Given data:
______________________________
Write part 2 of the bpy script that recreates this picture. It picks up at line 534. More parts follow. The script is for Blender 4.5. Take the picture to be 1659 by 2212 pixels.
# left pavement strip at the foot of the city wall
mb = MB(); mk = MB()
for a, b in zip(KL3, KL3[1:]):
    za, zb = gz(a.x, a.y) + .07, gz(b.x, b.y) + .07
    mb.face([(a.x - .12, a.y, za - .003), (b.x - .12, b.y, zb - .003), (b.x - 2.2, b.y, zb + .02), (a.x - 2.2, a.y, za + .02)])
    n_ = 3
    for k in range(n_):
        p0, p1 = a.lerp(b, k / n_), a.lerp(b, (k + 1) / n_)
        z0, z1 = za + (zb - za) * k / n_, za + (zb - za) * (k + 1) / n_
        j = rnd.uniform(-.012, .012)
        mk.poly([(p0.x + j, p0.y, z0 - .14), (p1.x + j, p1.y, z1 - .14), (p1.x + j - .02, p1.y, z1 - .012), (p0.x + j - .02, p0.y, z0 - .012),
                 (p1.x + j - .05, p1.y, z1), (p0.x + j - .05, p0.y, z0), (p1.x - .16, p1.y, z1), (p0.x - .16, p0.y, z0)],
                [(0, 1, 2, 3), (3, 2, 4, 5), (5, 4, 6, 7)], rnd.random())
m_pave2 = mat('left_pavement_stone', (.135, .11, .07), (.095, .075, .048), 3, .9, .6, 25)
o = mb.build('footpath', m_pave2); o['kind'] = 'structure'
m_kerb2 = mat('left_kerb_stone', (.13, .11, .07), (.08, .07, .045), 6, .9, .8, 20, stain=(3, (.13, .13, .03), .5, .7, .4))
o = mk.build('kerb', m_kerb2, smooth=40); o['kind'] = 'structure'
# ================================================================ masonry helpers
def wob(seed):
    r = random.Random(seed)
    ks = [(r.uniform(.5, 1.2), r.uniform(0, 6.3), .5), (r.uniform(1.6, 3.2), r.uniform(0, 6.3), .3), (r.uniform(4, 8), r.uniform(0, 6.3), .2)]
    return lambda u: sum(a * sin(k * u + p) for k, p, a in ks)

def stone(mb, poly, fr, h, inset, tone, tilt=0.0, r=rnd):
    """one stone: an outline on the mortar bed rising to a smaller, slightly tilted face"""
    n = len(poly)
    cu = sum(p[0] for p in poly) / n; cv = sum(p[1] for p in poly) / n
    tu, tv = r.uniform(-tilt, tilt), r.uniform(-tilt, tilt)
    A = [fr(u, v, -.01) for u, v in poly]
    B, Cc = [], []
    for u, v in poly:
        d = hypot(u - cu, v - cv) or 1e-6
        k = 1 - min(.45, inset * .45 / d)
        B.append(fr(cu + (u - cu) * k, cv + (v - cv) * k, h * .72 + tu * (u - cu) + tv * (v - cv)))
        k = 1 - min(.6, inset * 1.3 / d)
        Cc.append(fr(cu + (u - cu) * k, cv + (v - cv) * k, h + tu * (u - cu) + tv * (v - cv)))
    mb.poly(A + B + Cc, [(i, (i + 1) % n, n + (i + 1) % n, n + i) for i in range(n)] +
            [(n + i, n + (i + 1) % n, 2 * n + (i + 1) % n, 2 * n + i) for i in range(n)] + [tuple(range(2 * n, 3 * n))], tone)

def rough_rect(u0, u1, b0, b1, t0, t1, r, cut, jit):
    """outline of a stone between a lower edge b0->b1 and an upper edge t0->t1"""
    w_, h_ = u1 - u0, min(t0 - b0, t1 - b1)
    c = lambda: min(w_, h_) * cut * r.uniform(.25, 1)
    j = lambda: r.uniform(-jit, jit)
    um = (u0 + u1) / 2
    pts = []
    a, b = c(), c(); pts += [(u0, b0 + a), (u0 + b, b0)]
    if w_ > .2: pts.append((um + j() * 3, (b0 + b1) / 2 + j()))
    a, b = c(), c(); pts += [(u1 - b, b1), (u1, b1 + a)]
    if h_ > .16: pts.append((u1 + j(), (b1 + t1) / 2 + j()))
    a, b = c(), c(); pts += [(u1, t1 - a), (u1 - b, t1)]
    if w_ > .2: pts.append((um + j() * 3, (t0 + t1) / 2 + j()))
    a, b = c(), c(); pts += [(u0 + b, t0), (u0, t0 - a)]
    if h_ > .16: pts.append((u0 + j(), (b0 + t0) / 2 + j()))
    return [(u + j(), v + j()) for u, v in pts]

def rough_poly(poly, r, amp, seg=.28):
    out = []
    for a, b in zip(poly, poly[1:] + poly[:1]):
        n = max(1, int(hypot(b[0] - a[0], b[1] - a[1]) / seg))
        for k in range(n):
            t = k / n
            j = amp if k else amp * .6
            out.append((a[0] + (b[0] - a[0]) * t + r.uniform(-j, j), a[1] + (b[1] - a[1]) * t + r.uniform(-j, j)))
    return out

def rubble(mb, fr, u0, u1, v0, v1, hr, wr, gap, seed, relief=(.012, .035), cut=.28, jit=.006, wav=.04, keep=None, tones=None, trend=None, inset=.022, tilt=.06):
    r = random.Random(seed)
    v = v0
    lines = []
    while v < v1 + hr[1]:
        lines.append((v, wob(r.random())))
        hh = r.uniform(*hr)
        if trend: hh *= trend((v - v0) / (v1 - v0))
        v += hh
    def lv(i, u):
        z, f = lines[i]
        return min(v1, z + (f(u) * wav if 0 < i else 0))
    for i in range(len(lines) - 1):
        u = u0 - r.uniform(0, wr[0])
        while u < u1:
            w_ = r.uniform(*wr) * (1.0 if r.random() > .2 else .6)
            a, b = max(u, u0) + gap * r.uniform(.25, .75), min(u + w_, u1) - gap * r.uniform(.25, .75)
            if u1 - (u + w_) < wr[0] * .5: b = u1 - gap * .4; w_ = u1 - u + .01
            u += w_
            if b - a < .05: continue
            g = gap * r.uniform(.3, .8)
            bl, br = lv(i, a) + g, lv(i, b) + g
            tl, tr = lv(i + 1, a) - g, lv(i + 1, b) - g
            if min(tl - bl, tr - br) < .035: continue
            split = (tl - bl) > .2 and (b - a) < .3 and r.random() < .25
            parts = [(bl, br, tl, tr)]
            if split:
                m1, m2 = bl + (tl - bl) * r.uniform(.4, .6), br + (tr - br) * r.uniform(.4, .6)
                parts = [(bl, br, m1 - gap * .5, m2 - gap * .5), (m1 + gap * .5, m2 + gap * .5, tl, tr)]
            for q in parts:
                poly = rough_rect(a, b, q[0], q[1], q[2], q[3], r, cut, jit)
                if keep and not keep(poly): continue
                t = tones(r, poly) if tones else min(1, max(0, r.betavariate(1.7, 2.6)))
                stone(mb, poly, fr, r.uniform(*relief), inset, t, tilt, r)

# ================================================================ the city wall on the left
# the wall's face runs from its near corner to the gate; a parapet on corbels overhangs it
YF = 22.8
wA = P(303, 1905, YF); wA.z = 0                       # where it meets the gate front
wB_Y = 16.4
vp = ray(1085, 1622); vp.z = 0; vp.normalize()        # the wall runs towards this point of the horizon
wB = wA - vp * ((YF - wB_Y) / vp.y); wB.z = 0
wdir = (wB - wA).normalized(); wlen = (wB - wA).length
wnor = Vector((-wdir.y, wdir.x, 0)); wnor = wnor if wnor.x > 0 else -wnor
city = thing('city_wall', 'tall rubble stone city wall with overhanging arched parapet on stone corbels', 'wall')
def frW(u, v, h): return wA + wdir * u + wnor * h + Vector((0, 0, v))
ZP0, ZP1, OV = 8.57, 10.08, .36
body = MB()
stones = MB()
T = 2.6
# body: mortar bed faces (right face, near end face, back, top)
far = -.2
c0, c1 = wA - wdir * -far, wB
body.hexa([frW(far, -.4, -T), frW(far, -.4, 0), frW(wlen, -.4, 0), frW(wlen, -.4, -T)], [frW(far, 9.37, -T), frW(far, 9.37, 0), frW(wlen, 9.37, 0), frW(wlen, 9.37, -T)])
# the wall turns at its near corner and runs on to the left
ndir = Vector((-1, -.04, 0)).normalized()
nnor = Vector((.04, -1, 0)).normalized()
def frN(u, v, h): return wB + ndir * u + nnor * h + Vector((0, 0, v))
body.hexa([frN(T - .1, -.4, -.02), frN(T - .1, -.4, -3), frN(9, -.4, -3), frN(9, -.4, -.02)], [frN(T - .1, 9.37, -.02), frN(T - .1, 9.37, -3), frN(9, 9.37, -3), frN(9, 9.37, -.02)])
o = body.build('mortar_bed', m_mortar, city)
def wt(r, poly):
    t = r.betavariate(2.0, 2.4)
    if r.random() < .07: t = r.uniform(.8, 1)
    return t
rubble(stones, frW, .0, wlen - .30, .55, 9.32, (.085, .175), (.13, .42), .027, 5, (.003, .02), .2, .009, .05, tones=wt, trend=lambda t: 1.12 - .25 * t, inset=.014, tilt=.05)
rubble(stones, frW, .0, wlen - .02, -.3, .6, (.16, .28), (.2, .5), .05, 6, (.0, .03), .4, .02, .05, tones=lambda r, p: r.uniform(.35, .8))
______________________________
Exercise: Repeat exactly, please, each line from the beginning of the data through the line with "return lambda u: sum(a" in it, and only those lines.

Answer to the problem:
Write part 2 of the bpy script that recreates this picture. It picks up at line 534. More parts follow. The script is for Blender 4.5. Take the picture to be 1659 by 2212 pixels.
# left pavement strip at the foot of the city wall
mb = MB(); mk = MB()
for a, b in zip(KL3, KL3[1:]):
    za, zb = gz(a.x, a.y) + .07, gz(b.x, b.y) + .07
    mb.face([(a.x - .12, a.y, za - .003), (b.x - .12, b.y, zb - .003), (b.x - 2.2, b.y, zb + .02), (a.x - 2.2, a.y, za + .02)])
    n_ = 3
    for k in range(n_):
        p0, p1 = a.lerp(b, k / n_), a.lerp(b, (k + 1) / n_)
        z0, z1 = za + (zb - za) * k / n_, za + (zb - za) * (k + 1) / n_
        j = rnd.uniform(-.012, .012)
        mk.poly([(p0.x + j, p0.y, z0 - .14), (p1.x + j, p1.y, z1 - .14), (p1.x + j - .02, p1.y, z1 - .012), (p0.x + j - .02, p0.y, z0 - .012),
                 (p1.x + j - .05, p1.y, z1), (p0.x + j - .05, p0.y, z0), (p1.x - .16, p1.y, z1), (p0.x - .16, p0.y, z0)],
                [(0, 1, 2, 3), (3, 2, 4, 5), (5, 4, 6, 7)], rnd.random())
m_pave2 = mat('left_pavement_stone', (.135, .11, .07), (.095, .075, .048), 3, .9, .6, 25)
o = mb.build('footpath', m_pave2); o['kind'] = 'structure'
m_kerb2 = mat('left_kerb_stone', (.13, .11, .07), (.08, .07, .045), 6, .9, .8, 20, stain=(3, (.13, .13, .03), .5, .7, .4))
o = mk.build('kerb', m_kerb2, smooth=40); o['kind'] = 'structure'
# ================================================================ masonry helpers
def wob(seed):
    r = random.Random(seed)
    ks = [(r.uniform(.5, 1.2), r.uniform(0, 6.3), .5), (r.uniform(1.6, 3.2), r.uniform(0, 6.3), .3), (r.uniform(4, 8), r.uniform(0, 6.3), .2)]
    return lambda u: sum(a * sin(k * u + p) for k, p, a in ks)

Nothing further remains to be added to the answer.